Thursday, December 17, 2015

30 Days of The Fade Out: The Latin-American Music of Desi Arnaz.

In The Fade Out #6, Maya Silver is seen arguing with famous bandleader Desi Arnaz: my conjecture is that she thought Phil Brodsky and Victory Street Studios had pressured Arnaz to replace her ex-husband Armando Lopez, when it is more likely that Armando was simply unable to continue playing the trumpet after Brodsky's men got done with him.

The influence of Desi Arnaz and Lucille Ball remains immense, with a pair of colorized reruns of I Love Lucy getting better ratings than the Mad Men finale, albeit on broadcast television rather than on cable.

Even apart from the work produced after it was sold and renamed Paramount, their production company Desilu may cast an even longer shadow, both with a multi-camera approach to studio television and with its producing a ground-breaking sci-fi show pitched as "Wagon Train in the stars;" the former revolutionized the sitcom and dominated the genre for more than half a century, and the latter has resulted in a massive franchise with its thirteenth film and sixth television series due in 2016 and 2017, respectively.

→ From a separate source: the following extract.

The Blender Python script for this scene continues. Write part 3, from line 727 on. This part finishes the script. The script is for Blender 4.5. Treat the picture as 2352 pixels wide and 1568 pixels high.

But long before all that was the band that Desi Arnaz led in real life -- the Desi Arnaz Orchestra, which performed on Bob Hope's radio show before transforming into the Ricky Ricardo Orchestra for I Love Lucy.  In a 2008 story on the last surviving member of the Ricky Ricardo Orchestra, NPR reports that Arnaz and his band had clear crossover appeal, tailoring his Latin music to the "Americanos" in upscale venues.

The best example of Arnaz' crossover approach might be seen, not in the song "Babalu" that was made famous on the TV show, but in "Quizás, Quizás, Quizás:"  the English version "Perhaps, Perhaps, Perhaps" has been recorded many times since, but it was first recorded in 1948, by Desi Arnaz.